Given data
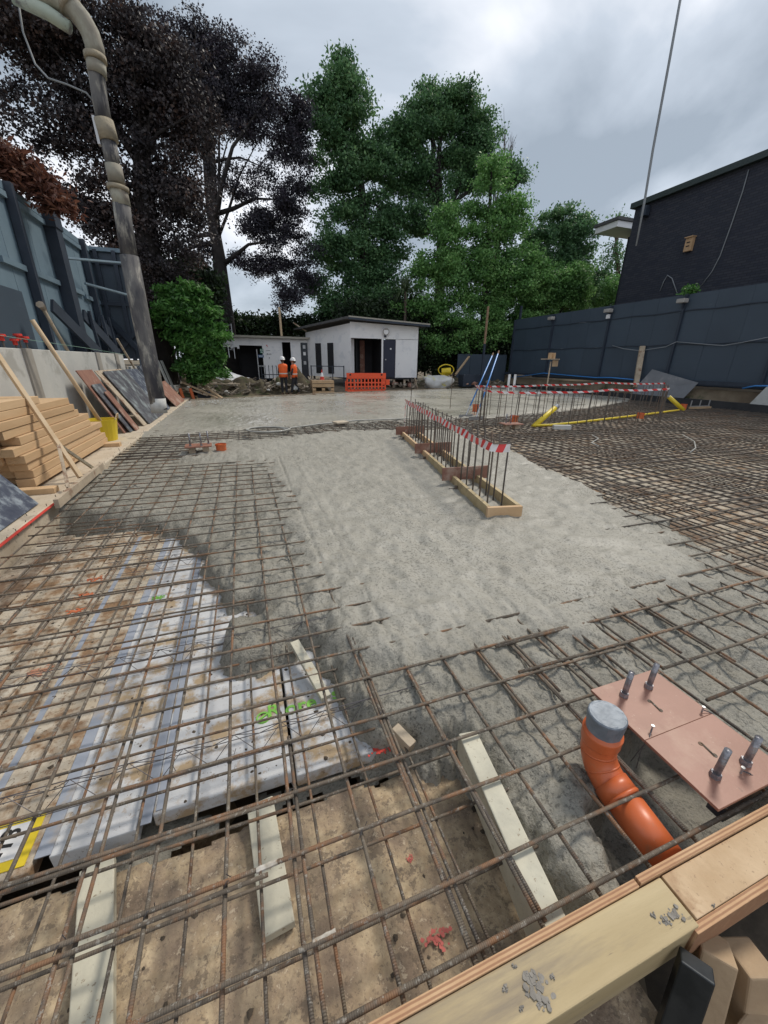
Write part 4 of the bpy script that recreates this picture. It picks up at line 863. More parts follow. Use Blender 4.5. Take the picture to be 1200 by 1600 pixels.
seg([(185, 298), (184, 291)], .112, m_clamp, 'clamp_ring'); seg([(183, 286), (177, 258)], .086, m_pumpp, 'steel_pipe')
seg([(178, 262), (170, 222)], .078, m_hosec, 'steel_pipe')
seg([(171, 221), (162, 188)], .096, m_clamp, 'clamp_sleeve')
b = MB(); q = Vector(at_y(152, 205, YP)); b.beam(q+Vector((0, 0, -.09)), q+Vector((-.005, 0, .09)), .02, .05, (0, 1, 0)); b.build('clamp_lever', m_steel, ph)
seg([(163, 192), (157, 160), (152, 125), (150, 105)], .077, m_hosec, 'steel_pipe')
seg([(152, 118), (150, 98)], .09, m_pumpp, 'clamp_sleeve'); seg([(150, 96), (148, 86)], .105, m_clamp, 'clamp_ring')
seg([(150, 92), (148, 74), (141, 52), (129, 31), (114, 13), (98, 1), (80, -8), (55, -14), (20, -18)], [.088, .090, .092, .095, .098, .1, .1, .1, .1], m_pumpp, 'elbow_pipe')
seg([(112, 13), (104, 2)], .115, m_clamp, 'clamp_ring')
MB().tube([Vector(at_y(20, -8, YP)), Vector(at_y(75, 20, YP)), Vector(at_y(110, 44, YP))], [.05, .045, .04], 12).build('boom_bar', m_boom, ph, smooth=True)
MB().tube([at_y(28, 0, YP+.1), at_y(36, 50, YP+.1), at_y(55, 100, YP+.1), at_y(75, 122, YP), at_y(105, 132, YP), at_y(135, 145, YP), at_y(146, 158, YP)], .007, 6).build('control_cable', m_cable, ph, smooth=True)
# cable at the right
tag(MB().tube([at_y(1065, -12, 9), at_y(1045, 100, 9), at_y(1020, 235, 9), at_y(1007, 315, 9)]+[at_y(994, 384, 9)], [.028, .03, .03, .03, .02], 6).build('tag_line', m_cable, smooth=True), 'long thin cable hanging from the sky over the dark building', 'cable')
# ------------------------------------------------------------------ cabins
def quadbox(p0, p1, z0a, z0b, z1a, z1b, th):
    p0, p1 = Vector((*p0, 0)), Vector((*p1, 0)); d_ = (p1-p0).normalized(); nn_ = Vector((-d_.y, d_.x, 0))*th
    v = [p0+Vector((0, 0, z0a)), p1+Vector((0, 0, z0b)), p1+Vector((0, 0, z1b)), p0+Vector((0, 0, z1a))]; v += [q+nn_ for q in v]
    return v, [(0, 1, 2, 3), (7, 6, 5, 4), (0, 4, 5, 1), (1, 5, 6, 2), (2, 6, 7, 3), (3, 7, 4, 0)]
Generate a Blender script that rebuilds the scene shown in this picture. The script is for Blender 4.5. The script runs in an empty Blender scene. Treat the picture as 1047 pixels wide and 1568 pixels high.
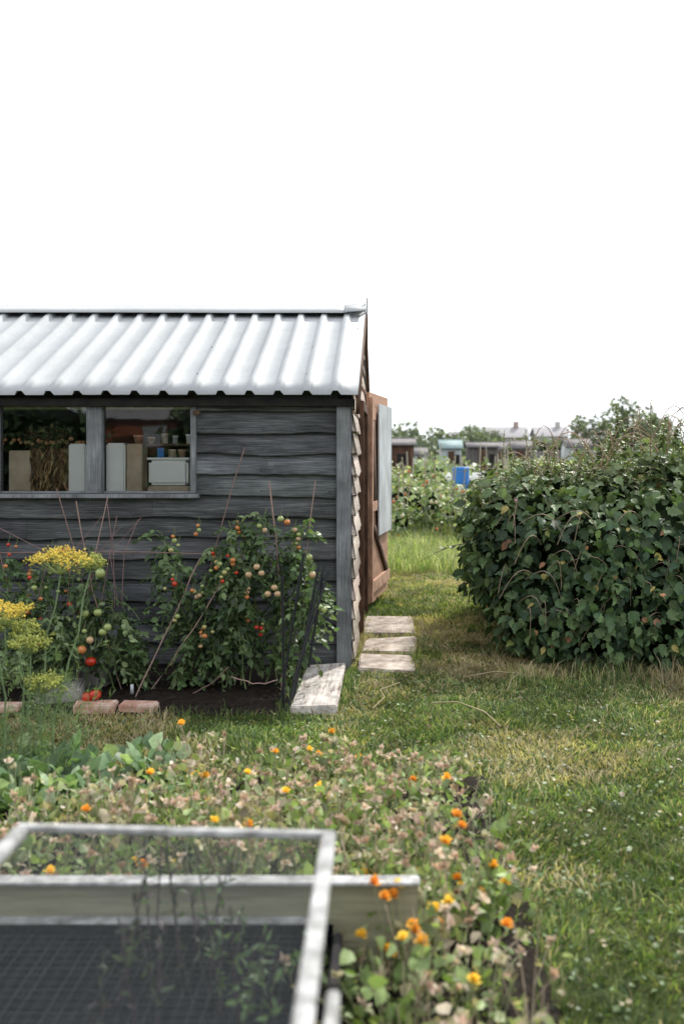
import bpy, math, numpy as np
from mathutils import Vector
R = np.random.default_rng(7)
scene = bpy.context.scene

# ------------------------------------------------------------------ materials
def newmat(name):
    m = bpy.data.materials.new(name); m.use_nodes = True
    nt = m.node_tree; b = nt.nodes['Principled BSDF']
    return m, nt, b
def N(nt, t, **kw):
    n = nt.nodes.new(t)
    for k, v in kw.items(): setattr(n, k, v)
    return n
def noise_fac(nt, scale=(1,1,1), s=5, detail=6, rough=.6):
    tc = N(nt,'ShaderNodeTexCoord'); mp = N(nt,'ShaderNodeMapping'); mp.inputs['Scale'].default_value = scale
    no = N(nt,'ShaderNodeTexNoise'); no.inputs['Scale'].default_value = s
    no.inputs['Detail'].default_value = detail; no.inputs['Roughness'].default_value = rough
    nt.links.new(tc.outputs['Object'], mp.inputs['Vector']); nt.links.new(mp.outputs['Vector'], no.inputs['Vector'])
    return no.outputs['Fac']
def ramp(nt, fac, stops):
    r = N(nt,'ShaderNodeValToRGB'); e = r.color_ramp.elements
    e[0].position, e[0].color = stops[0][0], (*stops[0][1],1)
    e[1].position, e[1].color = stops[-1][0], (*stops[-1][1],1)
    for p,c in stops[1:-1]:
        x = e.new(p); x.color = (*c,1)
    nt.links.new(fac, r.inputs['Fac']); return r.outputs['Color']
def mul(nt, a, b, fac=1.0, mode='MULTIPLY'):
    m = N(nt,'ShaderNodeMixRGB', blend_type=mode); m.inputs['Fac'].default_value = fac
    nt.links.new(a, m.inputs['Color1']); nt.links.new(b, m.inputs['Color2']); return m.outputs['Color']
def bump(nt, b, fac, strength=.4, dist=.01):
    n = N(nt,'ShaderNodeBump'); n.inputs['Strength'].default_value=strength; n.inputs['Distance'].default_value=dist
    nt.links.new(fac, n.inputs['Height']); nt.links.new(n.outputs['Normal'], b.inputs['Normal'])
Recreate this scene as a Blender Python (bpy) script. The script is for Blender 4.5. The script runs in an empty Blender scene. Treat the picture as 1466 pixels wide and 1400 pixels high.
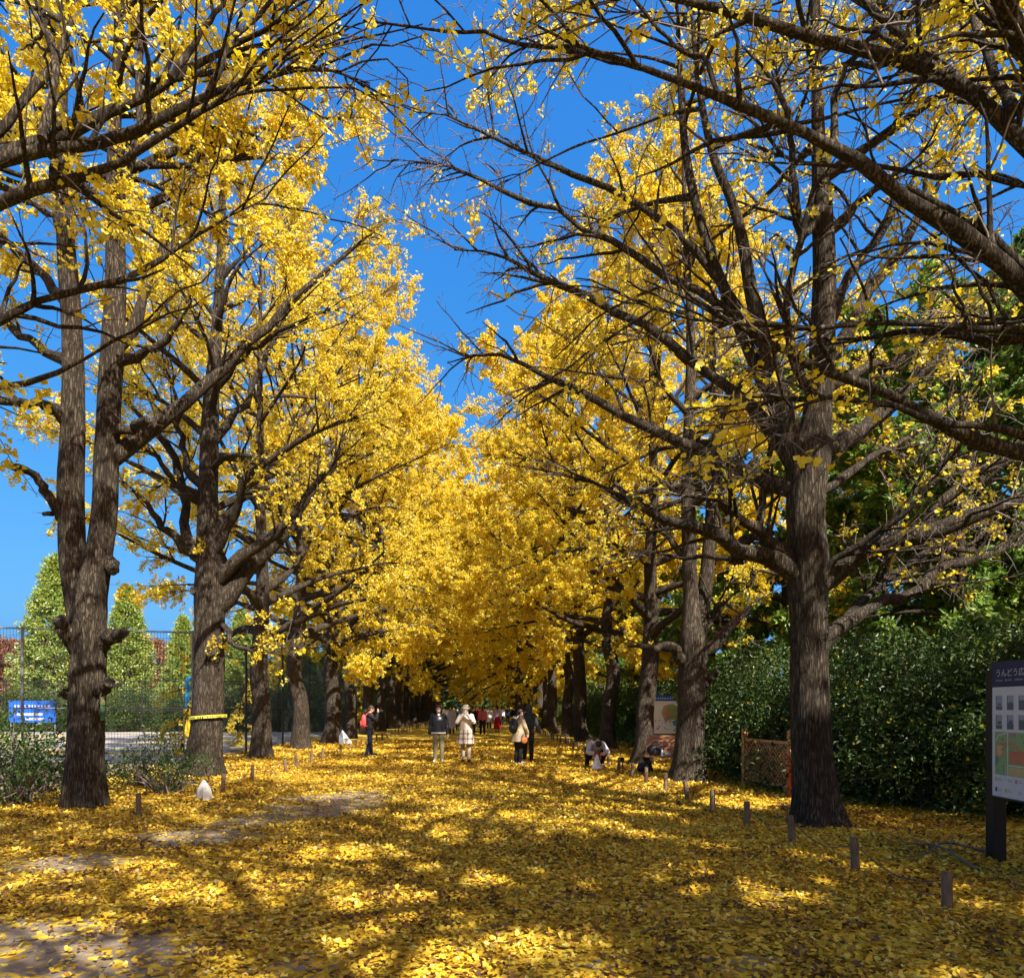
import bpy, math, random
import numpy as np
from mathutils import Vector, Matrix

C = bpy.context.scene
COL = C.collection
R = math.radians
rad = R
# ------------------------------------------------------------------ camera, sky, sun, exposure
W_, H_ = 1466.0, 1400.0
F, CX, CY, EYE = 1000.0, 690.0, 1012.0, 1.65      # focal length, vanishing point and eye height of the photograph
cam_d = bpy.data.cameras.new('camera')
cam = bpy.data.objects.new('camera', cam_d)
COL.objects.link(cam)
cam.location = (0, 0, EYE)
cam.rotation_euler = (R(90), 0, 0)
cam_d.sensor_width = 36
cam_d.lens = 36 * F / W_
cam_d.shift_x = (W_ / 2 - CX) / W_
cam_d.shift_y = (CY - H_ / 2) / W_
cam_d.clip_start = 0.05
cam_d.clip_end = 5000
C.camera = cam

SUN_EL, SUN_AZ = 44.0, 150.0          # azimuth clockwise from +Y (the view direction): behind the camera, to its right
world = bpy.data.worlds.new('World')
C.world = world
world.use_nodes = True
wn = world.node_tree
wn.nodes.clear()
sky = wn.nodes.new('ShaderNodeTexSky')
sky.sky_type = 'NISHITA'
sky.sun_disc = False
sky.sun_elevation = R(SUN_EL)
sky.sun_rotation = R(SUN_AZ)
sky.altitude = 0
sky.air_density = 1.0
sky.dust_density = 4.0
sky.ozone_density = 10.0
bg = wn.nodes.new('ShaderNodeBackground')
bg.inputs['Strength'].default_value = 0.10
wo = wn.nodes.new('ShaderNodeOutputWorld')
sp_ = wn.nodes.new('ShaderNodeSeparateColor'); cb_ = wn.nodes.new('ShaderNodeCombineColor')
wn.links.new(sky.outputs[0], sp_.inputs[0])
for ch, (g_, k_) in enumerate([(1.36, .40), (.70, 1.02), (.32, 2.38)]):        # a clear, deep autumn blue
    p_ = wn.nodes.new('ShaderNodeMath'); p_.operation = 'POWER'; p_.inputs[1].default_value = g_
    m_ = wn.nodes.new('ShaderNodeMath'); m_.operation = 'MULTIPLY'; m_.inputs[1].default_value = k_
    wn.links.new(sp_.outputs[ch], p_.inputs[0]); wn.links.new(p_.outputs[0], m_.inputs[0]); wn.links.new(m_.outputs[0], cb_.inputs[ch])
wn.links.new(cb_.outputs[0], bg.inputs[0])
wn.links.new(bg.outputs[0], wo.inputs[0])
sun_d = bpy.data.lights.new('sun', 'SUN')
sun_d.energy = 4.4
sun_d.angle = R(0.53)
sun_d.color = (1.0, 0.97, 0.90)
sun = bpy.data.objects.new('sun', sun_d)
COL.objects.link(sun)
sdir = Vector((math.sin(R(SUN_AZ)) * math.cos(R(SUN_EL)), math.cos(R(SUN_AZ)) * math.cos(R(SUN_EL)), math.sin(R(SUN_EL))))
sun.rotation_euler = sdir.to_track_quat('Z', 'Y').to_euler()
C.view_settings.view_transform = 'Standard'
C.view_settings.look = 'None'
C.view_settings.exposure = 1.38
C.view_settings.gamma = 1
cy = C.cycles
cy.max_bounces = 10
cy.diffuse_bounces = 7
cy.glossy_bounces = 2
cy.transmission_bounces = 8
cy.caustics_reflective = False
cy.caustics_refractive = False
cy.sample_clamp_indirect = 4
cy.use_adaptive_sampling = True
cy.adaptive_threshold = 0.02

# ------------------------------------------------------------------ helpers
def at(px, py, Y):
    """the point that the photograph's pixel shows at distance Y"""
    return np.array(((px - CX) / F * Y, Y, EYE + (CY - py) / F * Y))

def ground_at(px, py):
    Y = EYE * F / (py - CY)
    return np.array(((px - CX) / F * Y, Y, 0.0))

def tag(o, label=None, cat=None, group=None, kind=None):
    if label: o['label'] = label
    if cat: o['category'] = cat
    if group: o['group'] = group
    if kind: o['kind'] = kind
    return o

def empty(name, loc=(0, 0, 0), rz=0.0, label=None, cat=None, group=None):
    o = bpy.data.objects.new(name, None)
    COL.objects.link(o)
    o.location = loc
    o.rotation_euler = (0, 0, rz)
    o.empty_display_size = 0.2
    return tag(o, label, cat, group)

def link(name, me, parent=None, loc=(0, 0, 0), rz=0.0):
    o = bpy.data.objects.new(name, me)
    COL.objects.link(o)
    o.parent = parent
    o.location = loc
    o.rotation_euler = (0, 0, rz)
    return o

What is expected
Copy only what runs above from the line containing "Recreate this scene" through the line containing "from mathutils import Vector, Matrix", exactly. Leave out the pictures.

Exercise answer
Recreate this scene as a Blender Python (bpy) script. The script is for Blender 4.5. The script runs in an empty Blender scene. Treat the picture as 1466 pixels wide and 1400 pixels high.
import bpy, math, random
import numpy as np
from mathutils import Vector, Matrix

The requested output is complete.